Development of Museumsinsel (Museum Island), previously known as the Spreeinsel (Spree Island), began in the sixteenth century as a pleasure garden for the Stadtschloss (City Palace). The Altes Museum (Old Museum) by Karl Friedrich Schinkel was completed in 1828, and then in 1841 King Friedrich Wilhelm IV of Prussia ordered his court architect, Friedrich August Stüler, to draw up a plan to develop the land behind the Altes Museum – hitherto used for commercial purposes – and create a ‘sanctuary for the arts and sciences’. Designed by Stüler, the Neues Museum (New Museum) became the first component of this visionary haven, and was erected between 1841 and 1859. The Neues Museum was the first three-storey museum ever built and was organised as a solitaire construction executed according to a simple ground plan that enclosed two courtyards and replaced the central rotunda and cupola used in the Altes Museum with a rectangular stair hall that rose through all floors and occupied the full width of the building.
Extensive bombing during World War II left the building in ruins with some sections severely damaged and others completely destroyed.
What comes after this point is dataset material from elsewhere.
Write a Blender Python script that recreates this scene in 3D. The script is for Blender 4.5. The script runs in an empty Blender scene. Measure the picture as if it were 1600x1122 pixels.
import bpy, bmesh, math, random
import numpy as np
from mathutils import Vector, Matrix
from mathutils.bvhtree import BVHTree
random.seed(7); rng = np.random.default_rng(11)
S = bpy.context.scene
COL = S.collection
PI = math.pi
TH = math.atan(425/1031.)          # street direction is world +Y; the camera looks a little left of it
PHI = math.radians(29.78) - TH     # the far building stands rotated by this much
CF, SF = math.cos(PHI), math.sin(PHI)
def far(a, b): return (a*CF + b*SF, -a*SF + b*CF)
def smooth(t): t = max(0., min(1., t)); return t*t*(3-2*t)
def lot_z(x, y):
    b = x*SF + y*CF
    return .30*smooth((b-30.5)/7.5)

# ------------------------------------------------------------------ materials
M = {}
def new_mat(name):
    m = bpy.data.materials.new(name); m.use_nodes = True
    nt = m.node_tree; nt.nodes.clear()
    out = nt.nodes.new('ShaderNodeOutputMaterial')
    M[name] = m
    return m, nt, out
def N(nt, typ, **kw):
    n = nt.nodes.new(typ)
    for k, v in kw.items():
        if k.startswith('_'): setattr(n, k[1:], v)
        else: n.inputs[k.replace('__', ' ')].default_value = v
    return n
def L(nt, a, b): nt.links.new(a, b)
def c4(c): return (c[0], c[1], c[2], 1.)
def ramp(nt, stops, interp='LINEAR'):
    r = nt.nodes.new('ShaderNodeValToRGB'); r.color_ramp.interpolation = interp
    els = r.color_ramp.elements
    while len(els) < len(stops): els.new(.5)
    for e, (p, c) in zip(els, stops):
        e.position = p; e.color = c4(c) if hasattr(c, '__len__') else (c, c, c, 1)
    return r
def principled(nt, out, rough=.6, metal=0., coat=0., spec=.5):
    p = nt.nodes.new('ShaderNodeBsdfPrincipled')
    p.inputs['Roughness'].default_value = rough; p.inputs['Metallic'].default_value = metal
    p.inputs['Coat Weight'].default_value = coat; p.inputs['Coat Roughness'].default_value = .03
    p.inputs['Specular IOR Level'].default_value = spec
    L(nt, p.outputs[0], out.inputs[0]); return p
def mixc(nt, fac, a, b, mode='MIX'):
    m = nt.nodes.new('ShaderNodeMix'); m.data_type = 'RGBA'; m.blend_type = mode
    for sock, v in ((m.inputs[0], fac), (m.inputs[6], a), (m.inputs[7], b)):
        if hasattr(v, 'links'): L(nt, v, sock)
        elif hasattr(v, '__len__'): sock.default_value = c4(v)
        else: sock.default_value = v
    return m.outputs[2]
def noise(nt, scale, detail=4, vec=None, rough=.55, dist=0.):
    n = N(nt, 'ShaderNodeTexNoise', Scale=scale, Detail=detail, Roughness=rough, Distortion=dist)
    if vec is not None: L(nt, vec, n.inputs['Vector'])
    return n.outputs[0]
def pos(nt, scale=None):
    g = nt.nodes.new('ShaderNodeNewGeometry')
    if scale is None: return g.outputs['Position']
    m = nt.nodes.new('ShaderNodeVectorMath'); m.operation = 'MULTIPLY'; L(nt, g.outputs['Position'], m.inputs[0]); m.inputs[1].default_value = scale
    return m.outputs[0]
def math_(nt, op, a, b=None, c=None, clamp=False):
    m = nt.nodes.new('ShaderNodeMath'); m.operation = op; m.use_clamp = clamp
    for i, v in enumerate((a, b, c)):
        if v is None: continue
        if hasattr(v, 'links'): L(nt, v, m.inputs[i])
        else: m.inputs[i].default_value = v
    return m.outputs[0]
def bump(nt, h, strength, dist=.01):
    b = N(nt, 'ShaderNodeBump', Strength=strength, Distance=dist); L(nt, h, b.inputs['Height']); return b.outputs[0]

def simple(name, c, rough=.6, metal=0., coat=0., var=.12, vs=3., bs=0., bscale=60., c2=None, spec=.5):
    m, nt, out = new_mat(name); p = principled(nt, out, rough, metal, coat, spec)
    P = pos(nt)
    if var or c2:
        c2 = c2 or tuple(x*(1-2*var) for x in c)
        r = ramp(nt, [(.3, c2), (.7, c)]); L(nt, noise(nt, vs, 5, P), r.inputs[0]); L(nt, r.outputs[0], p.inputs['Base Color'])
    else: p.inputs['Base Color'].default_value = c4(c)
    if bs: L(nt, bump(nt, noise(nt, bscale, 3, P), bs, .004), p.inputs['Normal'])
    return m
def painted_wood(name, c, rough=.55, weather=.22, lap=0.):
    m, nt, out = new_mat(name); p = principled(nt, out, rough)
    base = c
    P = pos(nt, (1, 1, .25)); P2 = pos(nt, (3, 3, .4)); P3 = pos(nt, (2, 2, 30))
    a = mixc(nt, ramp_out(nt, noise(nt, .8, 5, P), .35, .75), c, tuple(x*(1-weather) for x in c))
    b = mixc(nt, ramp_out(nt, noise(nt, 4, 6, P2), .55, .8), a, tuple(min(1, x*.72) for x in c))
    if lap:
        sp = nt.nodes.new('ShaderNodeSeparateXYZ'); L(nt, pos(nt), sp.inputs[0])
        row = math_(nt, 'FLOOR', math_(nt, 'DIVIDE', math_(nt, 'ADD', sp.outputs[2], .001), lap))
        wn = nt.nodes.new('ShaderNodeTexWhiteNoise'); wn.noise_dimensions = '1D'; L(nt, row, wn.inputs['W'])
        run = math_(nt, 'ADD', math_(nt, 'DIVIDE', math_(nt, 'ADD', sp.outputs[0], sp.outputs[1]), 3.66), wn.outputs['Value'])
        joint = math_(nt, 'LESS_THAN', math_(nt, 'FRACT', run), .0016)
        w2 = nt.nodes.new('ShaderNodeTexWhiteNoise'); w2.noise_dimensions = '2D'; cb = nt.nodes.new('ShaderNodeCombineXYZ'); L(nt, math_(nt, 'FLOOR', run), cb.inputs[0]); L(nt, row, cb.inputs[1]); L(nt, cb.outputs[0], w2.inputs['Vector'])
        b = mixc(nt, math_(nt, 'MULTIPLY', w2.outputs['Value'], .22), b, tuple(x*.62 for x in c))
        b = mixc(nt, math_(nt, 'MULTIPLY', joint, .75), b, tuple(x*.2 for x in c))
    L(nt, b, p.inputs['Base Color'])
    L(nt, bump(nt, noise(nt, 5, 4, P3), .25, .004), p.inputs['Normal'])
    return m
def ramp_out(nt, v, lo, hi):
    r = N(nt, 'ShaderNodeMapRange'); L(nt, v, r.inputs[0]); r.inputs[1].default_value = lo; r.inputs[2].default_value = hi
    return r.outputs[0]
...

Few attempts at repair were made after the war, and the wreck was left exposed with only a minimum of consolidation and protection undertaken during the GDR period. After David Chipperfield Architects’ appointment to the project in 1997–98, the building and restoration took nearly eleven years to complete, and the entire Museum Island was added to the UNESCO World Cultural Heritage list in 1999.
The project was unique given that no earlier reconstruction attempt had been fully realised over a relatively long period of quiescence. Its patron's original intention of linking museum design and presentation in a symbiotic relationship of exhibits and exhibition spaces had not only lost its appeal for the contemporary visitor but in many cases could simply no longer be created since much of the original material – both artefacts and rooms – no longer existed, especially in the larger spaces where this didactic unity was originally most apparent.
When considering the way forward, it was clear that the ruin should not be interpreted as a backdrop for a completely new architecture but neither was an exact reconstruction of what had been irreversibly lost in the war seen as an option. A single continuous structure that incorporates nearly all of the available damaged fabric while allowing a series of contemporary elements to be added became the preferred path, often described as ‘the third way’. The key aims of the project were to recomplete the original volume, and to repair and restore the parts that remained after the destruction of World War II. The process can be described as a multidisciplinary interaction between repairing, conserving, restoring and recreating all of its components. The original sequence of rooms was restored with newly built sections that create continuity with the existing structure. The almost archaeological restoration followed the guidelines of the Charter of Venice, respecting the historical structure in its different states of preservation. All the gaps in the existing structure were filled in without competing with its brightness or surface. The restoration and repair of the existing elements of the building were driven by the idea that the spatial context and materiality of the original structure should be emphasised – the contemporary reflects the lost but without imitating it.
The new exhibition rooms are built of large-format prefabricated concrete elements consisting of white cement mixed with Saxonian marble chips. Formed from the same concrete elements, the new main staircase repeats the formal idea of the original without replicating it, and sits within the majestic hall that is preserved only as a brick volume, devoid of its former ornamentation. Other new volumes – the north-west wing, with the Egyptian court and the Apollo risalit; the apse in the Greek courtyard; and the South Dome – are built of recycled handmade bricks, complementing the preserved sections. With the reinstatement and completion of the mostly preserved colonnade at the eastern and southern sides of the Neues Museum, the pre-war urban situation is re-established to the east. A new building, the James Simon Gallery, will be constructed between the Neues Museum and the Kupfergraben, echoing the urban situation of the site pre-1938 when Schinkel’s Packhof (Customs House) faced the Spree.
In October 2009, after more than sixty years as a ruin, the Neues Museum reopened to the public as the third restored building on Museum Island, exhibiting the collections of the Egyptian Museum and the Museum of Pre- and Early History. The building bears witness to its complex history while some of its original technological innovations have been laid bare. The very incompleteness of its decorative pattern helps to create a holistic understanding of the historic and contemporary structure and its original and current purpose.